Publication Date

5-2017

Date of Final Oral Examination (Defense)

3-1-2017

Type of Culminating Activity

Thesis

Degree Title

Master of Science in Computer Science

Department

Computer Science

Supervisory Committee Chair

Dianxiang Xu, Ph.D.

Supervisory Committee Member

Gaby Dagher, Ph.D

Supervisory Committee Member

Jyh-Haw Yeh, Ph.D.

Abstract

In a complex information system, controlling the access to resources is challenging. As a new generation of access control techniques, Attribute-Based Access Control (ABAC) can provide more flexible and fine-grained access control than Role-Based-Access Control (RBAC). XACML (eXtensible Access Control Markup Language) is an industrial standard for specifying ABAC policies. XACML policies tend to be complex because of the great variety of attribute types for fine-grained access control. This means that XACML policies are prone to errors and difficult to debug. This paper presents a first attempt at automating the debugging process of XACML policies. Two techniques are used for this purpose: fault localization and mutation-based policy repair.
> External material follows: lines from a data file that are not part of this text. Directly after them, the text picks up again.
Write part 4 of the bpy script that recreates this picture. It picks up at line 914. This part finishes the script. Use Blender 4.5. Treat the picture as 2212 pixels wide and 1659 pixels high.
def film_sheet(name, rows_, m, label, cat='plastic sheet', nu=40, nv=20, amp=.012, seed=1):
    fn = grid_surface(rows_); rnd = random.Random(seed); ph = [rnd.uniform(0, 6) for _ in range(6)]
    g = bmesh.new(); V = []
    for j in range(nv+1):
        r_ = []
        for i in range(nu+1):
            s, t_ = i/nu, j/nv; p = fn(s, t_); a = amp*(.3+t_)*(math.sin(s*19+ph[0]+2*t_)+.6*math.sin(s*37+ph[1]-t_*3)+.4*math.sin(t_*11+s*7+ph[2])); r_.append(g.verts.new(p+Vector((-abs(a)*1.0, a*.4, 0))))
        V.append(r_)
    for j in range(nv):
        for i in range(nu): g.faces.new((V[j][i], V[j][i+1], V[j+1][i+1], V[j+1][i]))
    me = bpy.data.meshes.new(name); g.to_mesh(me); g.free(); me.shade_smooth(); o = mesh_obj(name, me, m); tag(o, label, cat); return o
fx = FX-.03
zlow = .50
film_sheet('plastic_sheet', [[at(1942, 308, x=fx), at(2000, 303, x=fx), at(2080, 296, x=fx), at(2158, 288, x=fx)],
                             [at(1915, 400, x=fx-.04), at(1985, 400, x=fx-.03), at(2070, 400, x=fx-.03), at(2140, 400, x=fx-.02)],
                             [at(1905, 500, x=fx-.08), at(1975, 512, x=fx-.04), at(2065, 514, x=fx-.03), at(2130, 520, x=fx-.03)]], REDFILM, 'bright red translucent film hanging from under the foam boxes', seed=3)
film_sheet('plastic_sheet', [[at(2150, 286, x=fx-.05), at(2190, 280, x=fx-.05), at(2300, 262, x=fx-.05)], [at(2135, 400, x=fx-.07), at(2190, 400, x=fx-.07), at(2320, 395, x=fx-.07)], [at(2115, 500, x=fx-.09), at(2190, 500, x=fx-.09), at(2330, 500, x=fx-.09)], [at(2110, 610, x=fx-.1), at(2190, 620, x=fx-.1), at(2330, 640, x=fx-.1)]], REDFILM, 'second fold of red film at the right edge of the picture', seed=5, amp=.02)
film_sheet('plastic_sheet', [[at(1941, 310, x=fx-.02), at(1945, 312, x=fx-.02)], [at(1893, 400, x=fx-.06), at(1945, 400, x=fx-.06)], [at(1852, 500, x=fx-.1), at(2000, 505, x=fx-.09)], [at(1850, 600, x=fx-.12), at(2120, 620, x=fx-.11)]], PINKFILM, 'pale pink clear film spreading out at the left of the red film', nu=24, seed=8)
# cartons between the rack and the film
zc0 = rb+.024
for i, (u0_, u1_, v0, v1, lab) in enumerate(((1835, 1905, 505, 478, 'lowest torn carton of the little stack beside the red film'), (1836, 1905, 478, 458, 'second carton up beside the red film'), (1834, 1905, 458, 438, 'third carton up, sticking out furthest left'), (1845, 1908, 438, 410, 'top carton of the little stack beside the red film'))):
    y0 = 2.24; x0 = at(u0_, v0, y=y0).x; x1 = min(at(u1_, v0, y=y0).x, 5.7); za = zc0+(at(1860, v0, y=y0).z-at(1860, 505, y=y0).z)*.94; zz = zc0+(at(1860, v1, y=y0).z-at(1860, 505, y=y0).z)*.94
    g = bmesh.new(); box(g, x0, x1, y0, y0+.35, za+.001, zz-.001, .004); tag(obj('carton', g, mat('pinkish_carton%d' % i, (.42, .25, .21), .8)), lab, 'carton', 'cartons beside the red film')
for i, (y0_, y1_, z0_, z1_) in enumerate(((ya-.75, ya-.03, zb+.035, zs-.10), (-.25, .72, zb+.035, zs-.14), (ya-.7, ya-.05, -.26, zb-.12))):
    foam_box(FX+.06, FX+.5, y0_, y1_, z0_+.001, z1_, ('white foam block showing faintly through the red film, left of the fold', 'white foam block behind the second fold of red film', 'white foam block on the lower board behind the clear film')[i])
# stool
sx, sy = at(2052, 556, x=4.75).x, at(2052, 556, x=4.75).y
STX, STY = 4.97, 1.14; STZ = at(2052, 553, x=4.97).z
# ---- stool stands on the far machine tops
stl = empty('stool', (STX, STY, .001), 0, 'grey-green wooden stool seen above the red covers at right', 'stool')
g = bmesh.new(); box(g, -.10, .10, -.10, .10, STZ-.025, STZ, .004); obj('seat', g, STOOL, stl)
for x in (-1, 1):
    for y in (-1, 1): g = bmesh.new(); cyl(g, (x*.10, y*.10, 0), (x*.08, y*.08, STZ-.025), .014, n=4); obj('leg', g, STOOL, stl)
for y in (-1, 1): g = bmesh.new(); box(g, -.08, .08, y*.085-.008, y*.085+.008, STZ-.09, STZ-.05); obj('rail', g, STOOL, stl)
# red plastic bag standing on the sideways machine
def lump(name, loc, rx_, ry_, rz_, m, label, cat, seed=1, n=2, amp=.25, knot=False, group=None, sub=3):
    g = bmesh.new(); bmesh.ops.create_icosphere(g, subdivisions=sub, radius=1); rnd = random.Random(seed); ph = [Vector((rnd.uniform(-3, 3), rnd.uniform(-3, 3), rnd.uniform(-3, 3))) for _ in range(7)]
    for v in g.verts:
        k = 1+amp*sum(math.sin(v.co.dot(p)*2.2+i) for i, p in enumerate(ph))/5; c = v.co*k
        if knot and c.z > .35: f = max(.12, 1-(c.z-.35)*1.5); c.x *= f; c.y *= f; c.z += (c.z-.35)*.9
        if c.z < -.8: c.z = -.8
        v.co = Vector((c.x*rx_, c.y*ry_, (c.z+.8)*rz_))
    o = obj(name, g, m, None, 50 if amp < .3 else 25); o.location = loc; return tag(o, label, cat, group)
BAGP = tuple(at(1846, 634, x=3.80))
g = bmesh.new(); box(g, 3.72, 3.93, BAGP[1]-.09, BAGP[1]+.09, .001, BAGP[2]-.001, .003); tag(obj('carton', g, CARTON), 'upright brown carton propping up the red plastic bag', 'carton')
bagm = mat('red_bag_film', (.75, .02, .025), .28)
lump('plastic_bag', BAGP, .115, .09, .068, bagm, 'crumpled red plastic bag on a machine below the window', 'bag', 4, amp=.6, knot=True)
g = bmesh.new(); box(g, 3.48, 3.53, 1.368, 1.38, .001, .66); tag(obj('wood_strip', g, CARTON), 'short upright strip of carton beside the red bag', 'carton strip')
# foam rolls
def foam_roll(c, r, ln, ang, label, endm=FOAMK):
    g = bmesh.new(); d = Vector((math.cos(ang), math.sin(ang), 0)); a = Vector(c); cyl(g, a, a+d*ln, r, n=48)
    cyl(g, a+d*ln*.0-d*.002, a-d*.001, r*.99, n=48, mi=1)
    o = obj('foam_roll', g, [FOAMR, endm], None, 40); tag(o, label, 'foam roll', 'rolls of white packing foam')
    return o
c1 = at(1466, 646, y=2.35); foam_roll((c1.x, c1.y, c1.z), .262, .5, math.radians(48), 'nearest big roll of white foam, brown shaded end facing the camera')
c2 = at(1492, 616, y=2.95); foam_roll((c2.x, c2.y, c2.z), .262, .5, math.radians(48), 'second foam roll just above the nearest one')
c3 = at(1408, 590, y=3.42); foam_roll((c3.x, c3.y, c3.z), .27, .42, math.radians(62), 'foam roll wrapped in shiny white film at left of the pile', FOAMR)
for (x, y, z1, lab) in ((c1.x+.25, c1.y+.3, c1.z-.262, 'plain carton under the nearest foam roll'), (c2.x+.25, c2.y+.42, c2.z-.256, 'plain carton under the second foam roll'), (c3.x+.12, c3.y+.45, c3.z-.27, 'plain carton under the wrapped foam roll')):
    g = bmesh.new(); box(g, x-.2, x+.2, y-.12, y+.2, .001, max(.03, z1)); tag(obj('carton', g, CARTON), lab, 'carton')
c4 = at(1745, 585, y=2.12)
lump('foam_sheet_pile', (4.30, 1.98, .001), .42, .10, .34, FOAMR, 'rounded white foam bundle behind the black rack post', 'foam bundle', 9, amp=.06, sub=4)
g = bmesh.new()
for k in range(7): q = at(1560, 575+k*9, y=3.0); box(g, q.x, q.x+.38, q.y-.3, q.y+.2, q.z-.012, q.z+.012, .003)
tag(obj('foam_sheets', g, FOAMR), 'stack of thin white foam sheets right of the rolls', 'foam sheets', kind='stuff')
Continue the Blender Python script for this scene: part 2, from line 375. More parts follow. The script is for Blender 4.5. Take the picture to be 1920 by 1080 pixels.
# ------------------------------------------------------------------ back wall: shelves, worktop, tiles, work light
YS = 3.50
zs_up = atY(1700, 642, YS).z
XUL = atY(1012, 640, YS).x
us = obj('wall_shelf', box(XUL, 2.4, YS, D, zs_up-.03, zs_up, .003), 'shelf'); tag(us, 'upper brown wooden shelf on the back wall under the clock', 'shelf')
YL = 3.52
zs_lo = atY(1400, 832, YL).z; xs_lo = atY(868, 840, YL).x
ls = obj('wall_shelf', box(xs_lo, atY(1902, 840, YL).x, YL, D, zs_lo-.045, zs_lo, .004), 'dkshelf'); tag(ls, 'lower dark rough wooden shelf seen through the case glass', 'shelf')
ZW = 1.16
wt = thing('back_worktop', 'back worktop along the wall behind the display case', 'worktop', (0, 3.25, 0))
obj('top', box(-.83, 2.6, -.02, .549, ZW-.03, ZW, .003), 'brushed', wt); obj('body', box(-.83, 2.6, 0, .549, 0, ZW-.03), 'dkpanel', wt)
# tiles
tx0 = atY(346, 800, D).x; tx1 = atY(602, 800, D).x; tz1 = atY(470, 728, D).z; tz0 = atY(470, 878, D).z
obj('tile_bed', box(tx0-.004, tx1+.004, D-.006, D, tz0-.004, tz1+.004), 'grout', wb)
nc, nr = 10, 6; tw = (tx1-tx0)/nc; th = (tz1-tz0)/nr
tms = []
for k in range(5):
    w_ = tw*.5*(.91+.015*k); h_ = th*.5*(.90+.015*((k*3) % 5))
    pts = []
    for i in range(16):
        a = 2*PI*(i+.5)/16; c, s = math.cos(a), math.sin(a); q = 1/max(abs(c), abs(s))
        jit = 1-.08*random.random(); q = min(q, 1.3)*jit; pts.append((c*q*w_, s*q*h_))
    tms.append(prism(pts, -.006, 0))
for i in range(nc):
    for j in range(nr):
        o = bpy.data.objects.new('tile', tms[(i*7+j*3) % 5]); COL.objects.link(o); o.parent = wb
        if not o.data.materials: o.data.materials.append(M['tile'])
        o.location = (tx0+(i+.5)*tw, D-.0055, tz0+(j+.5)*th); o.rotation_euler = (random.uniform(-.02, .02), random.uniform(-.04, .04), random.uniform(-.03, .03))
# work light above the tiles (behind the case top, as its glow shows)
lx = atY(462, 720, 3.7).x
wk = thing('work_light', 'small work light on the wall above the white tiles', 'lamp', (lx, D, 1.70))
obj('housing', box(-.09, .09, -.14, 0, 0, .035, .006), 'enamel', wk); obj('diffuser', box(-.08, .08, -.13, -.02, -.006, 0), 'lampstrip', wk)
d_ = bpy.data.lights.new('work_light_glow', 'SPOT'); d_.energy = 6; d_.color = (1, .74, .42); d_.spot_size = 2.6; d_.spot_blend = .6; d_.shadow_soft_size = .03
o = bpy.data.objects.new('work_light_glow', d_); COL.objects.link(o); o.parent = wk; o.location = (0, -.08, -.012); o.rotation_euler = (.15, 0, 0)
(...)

Fault localization produces an ordered list of suspicious policy elements by correlating the test results and the test coverage information. Mutation-based policy repair searches for potential fixes by mutating suspicious policy elements with predefined mutation operators. Empirical studies show that the proposed approach is able to repair various faulty XACML policies with one or two seeded faults. Among the scoring methods for fault localization that are studied in the experiment, Naish2 and CBI-Inc are the most efficient.